++++ INFORMATION PROVIDED
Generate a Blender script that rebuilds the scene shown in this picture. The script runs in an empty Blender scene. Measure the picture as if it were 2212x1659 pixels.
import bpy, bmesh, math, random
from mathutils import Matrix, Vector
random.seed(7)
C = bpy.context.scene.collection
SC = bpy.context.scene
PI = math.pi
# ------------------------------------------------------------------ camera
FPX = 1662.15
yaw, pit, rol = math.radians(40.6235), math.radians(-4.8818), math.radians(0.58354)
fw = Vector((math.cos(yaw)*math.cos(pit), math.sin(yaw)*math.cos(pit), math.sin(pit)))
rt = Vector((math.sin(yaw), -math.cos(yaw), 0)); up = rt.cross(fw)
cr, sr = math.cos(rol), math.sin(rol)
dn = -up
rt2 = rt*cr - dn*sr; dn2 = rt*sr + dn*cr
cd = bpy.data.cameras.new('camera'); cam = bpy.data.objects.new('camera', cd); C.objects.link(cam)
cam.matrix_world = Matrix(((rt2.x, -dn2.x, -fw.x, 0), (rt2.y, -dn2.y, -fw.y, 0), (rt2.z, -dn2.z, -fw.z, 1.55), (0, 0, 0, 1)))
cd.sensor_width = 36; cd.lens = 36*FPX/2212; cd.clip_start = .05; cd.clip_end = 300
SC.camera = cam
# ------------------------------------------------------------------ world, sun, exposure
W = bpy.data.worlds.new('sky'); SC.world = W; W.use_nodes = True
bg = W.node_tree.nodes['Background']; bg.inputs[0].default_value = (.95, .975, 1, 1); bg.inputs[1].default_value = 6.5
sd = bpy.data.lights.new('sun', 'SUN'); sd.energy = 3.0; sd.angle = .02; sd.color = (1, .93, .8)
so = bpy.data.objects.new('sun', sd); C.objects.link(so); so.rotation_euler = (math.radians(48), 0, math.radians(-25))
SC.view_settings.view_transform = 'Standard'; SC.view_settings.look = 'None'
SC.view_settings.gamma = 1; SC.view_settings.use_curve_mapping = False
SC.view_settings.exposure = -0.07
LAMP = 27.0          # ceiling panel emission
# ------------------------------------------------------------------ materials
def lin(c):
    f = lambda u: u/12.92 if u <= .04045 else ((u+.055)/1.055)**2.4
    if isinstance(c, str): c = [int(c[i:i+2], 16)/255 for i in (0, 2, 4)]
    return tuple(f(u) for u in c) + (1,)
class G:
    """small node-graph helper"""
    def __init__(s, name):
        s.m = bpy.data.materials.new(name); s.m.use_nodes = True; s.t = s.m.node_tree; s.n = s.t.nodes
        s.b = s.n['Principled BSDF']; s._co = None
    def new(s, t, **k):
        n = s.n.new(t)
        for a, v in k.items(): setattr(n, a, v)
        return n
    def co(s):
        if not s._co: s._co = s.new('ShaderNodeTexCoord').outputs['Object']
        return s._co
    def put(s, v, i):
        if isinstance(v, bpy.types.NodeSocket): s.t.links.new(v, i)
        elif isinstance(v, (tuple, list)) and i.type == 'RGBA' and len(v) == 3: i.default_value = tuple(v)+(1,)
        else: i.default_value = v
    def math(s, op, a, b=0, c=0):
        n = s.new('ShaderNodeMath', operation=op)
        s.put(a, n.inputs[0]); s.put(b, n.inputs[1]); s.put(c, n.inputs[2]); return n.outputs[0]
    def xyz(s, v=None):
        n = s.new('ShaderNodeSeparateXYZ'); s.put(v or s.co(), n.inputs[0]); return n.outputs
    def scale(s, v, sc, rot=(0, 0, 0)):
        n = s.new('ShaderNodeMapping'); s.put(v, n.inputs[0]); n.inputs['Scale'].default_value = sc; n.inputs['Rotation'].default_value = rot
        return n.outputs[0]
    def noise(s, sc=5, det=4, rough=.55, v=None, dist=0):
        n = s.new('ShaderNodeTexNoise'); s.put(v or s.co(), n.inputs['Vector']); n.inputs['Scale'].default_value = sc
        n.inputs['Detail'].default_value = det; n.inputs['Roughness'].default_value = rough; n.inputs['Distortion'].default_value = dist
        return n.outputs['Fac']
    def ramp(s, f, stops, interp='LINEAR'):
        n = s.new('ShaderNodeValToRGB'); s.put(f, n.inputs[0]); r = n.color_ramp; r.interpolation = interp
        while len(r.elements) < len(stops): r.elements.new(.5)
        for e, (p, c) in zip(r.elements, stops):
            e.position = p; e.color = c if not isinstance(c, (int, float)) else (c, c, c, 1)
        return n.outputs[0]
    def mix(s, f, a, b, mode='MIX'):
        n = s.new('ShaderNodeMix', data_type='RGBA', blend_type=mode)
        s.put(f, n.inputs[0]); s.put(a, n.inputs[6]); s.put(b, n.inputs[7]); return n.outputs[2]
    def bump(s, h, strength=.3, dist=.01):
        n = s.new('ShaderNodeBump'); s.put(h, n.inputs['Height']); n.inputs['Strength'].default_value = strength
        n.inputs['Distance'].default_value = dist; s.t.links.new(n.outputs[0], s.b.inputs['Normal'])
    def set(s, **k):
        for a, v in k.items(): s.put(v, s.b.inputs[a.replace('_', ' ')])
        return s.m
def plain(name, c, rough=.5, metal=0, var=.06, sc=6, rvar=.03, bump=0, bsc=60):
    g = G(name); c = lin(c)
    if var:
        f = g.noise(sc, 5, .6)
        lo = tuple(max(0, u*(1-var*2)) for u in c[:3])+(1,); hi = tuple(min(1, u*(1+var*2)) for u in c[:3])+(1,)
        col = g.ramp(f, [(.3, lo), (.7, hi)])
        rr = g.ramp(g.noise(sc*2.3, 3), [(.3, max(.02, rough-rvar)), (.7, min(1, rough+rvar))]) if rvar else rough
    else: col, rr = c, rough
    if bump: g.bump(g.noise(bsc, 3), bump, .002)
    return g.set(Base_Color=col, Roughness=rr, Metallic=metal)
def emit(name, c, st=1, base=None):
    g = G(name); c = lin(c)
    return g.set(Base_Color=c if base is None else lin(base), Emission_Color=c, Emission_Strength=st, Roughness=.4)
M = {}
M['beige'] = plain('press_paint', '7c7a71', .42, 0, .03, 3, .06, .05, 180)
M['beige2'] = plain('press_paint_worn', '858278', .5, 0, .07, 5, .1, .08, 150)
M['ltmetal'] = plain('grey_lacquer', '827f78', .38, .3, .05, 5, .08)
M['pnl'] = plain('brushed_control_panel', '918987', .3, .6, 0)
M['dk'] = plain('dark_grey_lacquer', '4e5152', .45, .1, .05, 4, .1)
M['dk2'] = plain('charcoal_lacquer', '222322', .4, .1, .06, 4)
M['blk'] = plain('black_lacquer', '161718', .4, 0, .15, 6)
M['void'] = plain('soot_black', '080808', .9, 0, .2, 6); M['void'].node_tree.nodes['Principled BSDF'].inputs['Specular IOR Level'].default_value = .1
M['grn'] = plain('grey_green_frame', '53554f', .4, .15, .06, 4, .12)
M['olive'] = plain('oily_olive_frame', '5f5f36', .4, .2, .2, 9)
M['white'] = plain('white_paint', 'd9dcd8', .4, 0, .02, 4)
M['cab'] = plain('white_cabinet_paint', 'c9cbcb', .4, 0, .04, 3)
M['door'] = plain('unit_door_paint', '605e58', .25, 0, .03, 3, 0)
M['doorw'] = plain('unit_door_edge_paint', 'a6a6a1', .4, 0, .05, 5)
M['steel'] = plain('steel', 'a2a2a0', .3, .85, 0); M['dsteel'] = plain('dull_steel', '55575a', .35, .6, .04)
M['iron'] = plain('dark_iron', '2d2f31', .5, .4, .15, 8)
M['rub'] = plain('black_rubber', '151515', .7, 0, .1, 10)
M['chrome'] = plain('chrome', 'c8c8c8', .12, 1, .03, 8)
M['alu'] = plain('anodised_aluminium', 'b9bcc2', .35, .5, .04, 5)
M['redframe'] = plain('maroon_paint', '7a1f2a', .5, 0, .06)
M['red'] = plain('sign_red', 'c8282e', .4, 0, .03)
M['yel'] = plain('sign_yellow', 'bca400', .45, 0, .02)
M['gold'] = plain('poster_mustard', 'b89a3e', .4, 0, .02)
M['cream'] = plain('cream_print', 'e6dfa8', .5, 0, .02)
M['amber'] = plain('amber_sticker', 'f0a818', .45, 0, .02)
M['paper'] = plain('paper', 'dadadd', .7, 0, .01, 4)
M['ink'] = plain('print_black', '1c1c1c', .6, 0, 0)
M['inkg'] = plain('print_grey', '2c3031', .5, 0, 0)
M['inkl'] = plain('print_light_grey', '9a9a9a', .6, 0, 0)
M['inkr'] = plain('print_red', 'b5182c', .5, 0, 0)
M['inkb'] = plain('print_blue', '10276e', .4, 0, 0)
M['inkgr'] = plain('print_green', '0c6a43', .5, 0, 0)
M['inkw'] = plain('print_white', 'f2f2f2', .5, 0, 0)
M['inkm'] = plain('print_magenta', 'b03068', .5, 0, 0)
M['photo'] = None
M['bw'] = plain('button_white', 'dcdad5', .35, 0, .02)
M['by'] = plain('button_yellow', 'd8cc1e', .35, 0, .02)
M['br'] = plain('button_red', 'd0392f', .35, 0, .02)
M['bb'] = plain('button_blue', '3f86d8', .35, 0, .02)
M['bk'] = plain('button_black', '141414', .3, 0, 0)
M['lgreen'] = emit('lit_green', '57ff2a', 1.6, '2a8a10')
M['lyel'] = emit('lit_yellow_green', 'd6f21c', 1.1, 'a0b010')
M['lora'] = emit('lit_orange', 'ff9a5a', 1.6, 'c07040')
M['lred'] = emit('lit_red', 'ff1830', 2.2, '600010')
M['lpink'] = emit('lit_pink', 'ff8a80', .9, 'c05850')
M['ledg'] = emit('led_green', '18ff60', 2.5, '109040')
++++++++
**DESCRIPTION OF THE TASK**
Pick out the lines above containing the word "scene", then copy them.

**TASK RESULT**
Generate a Blender script that rebuilds the scene shown in this picture. The script runs in an empty Blender scene. Measure the picture as if it were 2212x1659 pixels.
C = bpy.context.scene.collection
SC = bpy.context.scene